== Source material

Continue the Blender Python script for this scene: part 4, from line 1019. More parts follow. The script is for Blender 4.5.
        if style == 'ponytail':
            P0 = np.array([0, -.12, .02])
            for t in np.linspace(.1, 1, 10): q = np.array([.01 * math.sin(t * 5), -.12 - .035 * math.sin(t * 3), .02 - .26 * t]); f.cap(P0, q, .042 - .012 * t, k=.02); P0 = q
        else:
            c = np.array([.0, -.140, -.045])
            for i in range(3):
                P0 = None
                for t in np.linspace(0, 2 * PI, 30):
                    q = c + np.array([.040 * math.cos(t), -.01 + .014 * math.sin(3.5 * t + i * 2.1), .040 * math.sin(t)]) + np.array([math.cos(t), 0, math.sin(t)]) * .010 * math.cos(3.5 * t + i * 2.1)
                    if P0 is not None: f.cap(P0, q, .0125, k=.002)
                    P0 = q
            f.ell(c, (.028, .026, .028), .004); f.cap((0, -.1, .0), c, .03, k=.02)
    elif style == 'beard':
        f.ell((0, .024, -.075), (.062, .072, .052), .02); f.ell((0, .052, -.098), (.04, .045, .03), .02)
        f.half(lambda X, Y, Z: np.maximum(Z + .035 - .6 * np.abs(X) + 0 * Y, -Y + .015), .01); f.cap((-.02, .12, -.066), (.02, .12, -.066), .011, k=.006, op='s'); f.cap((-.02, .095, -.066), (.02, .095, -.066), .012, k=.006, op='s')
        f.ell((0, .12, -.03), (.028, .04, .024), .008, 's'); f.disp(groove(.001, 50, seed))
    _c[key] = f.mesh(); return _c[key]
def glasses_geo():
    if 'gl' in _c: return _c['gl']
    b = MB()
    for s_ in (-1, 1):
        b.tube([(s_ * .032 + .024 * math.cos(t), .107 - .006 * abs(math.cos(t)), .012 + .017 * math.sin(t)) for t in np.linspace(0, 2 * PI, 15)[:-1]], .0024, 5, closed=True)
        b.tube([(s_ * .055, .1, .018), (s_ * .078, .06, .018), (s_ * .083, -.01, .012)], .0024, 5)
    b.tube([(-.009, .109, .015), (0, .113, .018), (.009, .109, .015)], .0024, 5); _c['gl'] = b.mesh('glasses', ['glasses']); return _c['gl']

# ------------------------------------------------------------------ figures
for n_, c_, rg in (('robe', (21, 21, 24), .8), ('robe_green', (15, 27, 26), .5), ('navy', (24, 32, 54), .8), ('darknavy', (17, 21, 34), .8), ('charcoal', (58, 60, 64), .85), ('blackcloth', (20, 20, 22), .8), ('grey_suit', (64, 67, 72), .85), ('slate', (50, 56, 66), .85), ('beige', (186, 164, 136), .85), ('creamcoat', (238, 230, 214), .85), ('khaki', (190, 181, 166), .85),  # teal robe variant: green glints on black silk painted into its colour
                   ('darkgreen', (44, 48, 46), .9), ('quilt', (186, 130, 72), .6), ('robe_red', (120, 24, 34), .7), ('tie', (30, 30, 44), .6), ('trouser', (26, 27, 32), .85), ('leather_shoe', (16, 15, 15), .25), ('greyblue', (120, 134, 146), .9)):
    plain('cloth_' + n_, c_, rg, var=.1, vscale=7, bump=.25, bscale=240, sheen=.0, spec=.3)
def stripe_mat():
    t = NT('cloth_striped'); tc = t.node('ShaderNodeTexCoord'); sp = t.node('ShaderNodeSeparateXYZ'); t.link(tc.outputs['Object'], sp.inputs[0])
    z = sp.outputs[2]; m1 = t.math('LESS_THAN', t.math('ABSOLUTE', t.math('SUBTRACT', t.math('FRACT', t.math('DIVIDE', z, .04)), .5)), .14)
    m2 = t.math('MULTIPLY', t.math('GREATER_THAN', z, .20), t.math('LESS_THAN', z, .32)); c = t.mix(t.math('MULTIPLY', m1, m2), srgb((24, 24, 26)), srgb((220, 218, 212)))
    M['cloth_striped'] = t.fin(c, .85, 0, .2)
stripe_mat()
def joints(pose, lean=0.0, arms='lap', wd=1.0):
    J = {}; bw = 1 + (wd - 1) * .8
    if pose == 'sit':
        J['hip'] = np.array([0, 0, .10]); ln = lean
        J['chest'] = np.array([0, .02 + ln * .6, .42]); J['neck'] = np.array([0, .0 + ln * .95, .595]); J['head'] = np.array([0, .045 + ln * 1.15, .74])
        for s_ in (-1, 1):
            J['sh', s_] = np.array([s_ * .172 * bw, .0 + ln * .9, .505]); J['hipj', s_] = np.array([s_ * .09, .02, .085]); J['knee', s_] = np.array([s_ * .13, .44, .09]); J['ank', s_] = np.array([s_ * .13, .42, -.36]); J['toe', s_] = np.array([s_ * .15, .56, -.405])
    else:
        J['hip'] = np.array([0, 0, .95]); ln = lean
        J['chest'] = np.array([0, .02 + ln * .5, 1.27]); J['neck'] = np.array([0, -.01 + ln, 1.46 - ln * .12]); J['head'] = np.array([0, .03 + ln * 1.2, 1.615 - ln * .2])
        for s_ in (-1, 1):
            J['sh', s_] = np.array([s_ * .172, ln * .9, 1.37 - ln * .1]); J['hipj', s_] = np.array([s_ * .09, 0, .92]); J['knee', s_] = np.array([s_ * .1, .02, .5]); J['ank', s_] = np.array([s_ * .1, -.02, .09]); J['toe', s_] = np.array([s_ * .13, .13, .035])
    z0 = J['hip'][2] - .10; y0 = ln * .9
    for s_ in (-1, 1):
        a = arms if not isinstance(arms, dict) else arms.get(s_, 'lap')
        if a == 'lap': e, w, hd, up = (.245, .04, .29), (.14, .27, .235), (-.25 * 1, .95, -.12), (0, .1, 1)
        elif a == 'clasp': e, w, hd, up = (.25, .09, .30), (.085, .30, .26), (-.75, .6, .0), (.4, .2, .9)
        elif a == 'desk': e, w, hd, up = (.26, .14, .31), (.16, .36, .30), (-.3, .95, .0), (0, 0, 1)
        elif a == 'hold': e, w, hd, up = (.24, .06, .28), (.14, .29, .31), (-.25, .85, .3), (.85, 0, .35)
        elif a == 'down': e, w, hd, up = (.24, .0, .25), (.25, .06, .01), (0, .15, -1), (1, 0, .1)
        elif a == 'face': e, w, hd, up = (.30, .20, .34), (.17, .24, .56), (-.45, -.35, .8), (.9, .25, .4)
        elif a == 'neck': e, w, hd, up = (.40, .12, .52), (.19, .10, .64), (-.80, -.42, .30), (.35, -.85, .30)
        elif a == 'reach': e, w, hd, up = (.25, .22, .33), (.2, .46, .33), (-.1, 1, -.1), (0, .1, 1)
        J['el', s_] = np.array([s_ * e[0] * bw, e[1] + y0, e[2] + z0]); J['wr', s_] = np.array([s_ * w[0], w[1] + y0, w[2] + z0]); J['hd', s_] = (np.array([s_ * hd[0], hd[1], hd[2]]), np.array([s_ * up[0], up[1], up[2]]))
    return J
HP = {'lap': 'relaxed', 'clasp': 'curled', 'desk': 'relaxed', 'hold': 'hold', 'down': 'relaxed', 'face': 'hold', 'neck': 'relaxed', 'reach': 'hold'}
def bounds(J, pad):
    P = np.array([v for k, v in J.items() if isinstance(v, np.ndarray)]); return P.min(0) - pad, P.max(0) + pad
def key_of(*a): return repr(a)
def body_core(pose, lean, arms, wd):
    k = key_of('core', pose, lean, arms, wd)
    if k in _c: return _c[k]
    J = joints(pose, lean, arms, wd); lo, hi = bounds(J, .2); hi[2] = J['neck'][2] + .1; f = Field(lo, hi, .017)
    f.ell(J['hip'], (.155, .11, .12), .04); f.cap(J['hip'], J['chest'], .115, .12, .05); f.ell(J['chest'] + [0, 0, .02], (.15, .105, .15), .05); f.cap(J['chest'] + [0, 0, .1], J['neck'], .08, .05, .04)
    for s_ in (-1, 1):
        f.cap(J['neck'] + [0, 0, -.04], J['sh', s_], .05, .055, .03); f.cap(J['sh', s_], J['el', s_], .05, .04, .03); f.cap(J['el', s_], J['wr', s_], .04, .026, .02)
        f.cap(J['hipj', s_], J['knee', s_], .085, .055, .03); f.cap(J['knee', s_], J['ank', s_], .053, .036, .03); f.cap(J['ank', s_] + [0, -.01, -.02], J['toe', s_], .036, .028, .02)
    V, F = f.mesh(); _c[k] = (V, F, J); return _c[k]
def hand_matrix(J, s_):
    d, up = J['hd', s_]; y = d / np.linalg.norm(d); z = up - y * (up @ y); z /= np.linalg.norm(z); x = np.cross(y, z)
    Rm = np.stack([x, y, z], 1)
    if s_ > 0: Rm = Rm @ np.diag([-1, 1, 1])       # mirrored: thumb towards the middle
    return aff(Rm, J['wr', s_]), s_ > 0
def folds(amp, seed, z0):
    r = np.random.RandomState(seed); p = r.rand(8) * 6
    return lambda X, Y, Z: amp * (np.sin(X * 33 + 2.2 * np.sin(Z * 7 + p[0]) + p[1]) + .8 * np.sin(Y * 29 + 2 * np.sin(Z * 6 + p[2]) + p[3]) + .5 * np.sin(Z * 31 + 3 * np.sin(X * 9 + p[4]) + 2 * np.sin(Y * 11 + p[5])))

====

- **Work required**:
Starting at the first line of the material above, reproduce each line exactly up to and including the line with "['glasses']); return _c['gl']".

- **Full answer**:
Continue the Blender Python script for this scene: part 4, from line 1019. More parts follow. The script is for Blender 4.5.
        if style == 'ponytail':
            P0 = np.array([0, -.12, .02])
            for t in np.linspace(.1, 1, 10): q = np.array([.01 * math.sin(t * 5), -.12 - .035 * math.sin(t * 3), .02 - .26 * t]); f.cap(P0, q, .042 - .012 * t, k=.02); P0 = q
        else:
            c = np.array([.0, -.140, -.045])
            for i in range(3):
                P0 = None
                for t in np.linspace(0, 2 * PI, 30):
                    q = c + np.array([.040 * math.cos(t), -.01 + .014 * math.sin(3.5 * t + i * 2.1), .040 * math.sin(t)]) + np.array([math.cos(t), 0, math.sin(t)]) * .010 * math.cos(3.5 * t + i * 2.1)
                    if P0 is not None: f.cap(P0, q, .0125, k=.002)
                    P0 = q
            f.ell(c, (.028, .026, .028), .004); f.cap((0, -.1, .0), c, .03, k=.02)
    elif style == 'beard':
        f.ell((0, .024, -.075), (.062, .072, .052), .02); f.ell((0, .052, -.098), (.04, .045, .03), .02)
        f.half(lambda X, Y, Z: np.maximum(Z + .035 - .6 * np.abs(X) + 0 * Y, -Y + .015), .01); f.cap((-.02, .12, -.066), (.02, .12, -.066), .011, k=.006, op='s'); f.cap((-.02, .095, -.066), (.02, .095, -.066), .012, k=.006, op='s')
        f.ell((0, .12, -.03), (.028, .04, .024), .008, 's'); f.disp(groove(.001, 50, seed))
    _c[key] = f.mesh(); return _c[key]
def glasses_geo():
    if 'gl' in _c: return _c['gl']
    b = MB()
    for s_ in (-1, 1):
        b.tube([(s_ * .032 + .024 * math.cos(t), .107 - .006 * abs(math.cos(t)), .012 + .017 * math.sin(t)) for t in np.linspace(0, 2 * PI, 15)[:-1]], .0024, 5, closed=True)
        b.tube([(s_ * .055, .1, .018), (s_ * .078, .06, .018), (s_ * .083, -.01, .012)], .0024, 5)
    b.tube([(-.009, .109, .015), (0, .113, .018), (.009, .109, .015)], .0024, 5); _c['gl'] = b.mesh('glasses', ['glasses']); return _c['gl']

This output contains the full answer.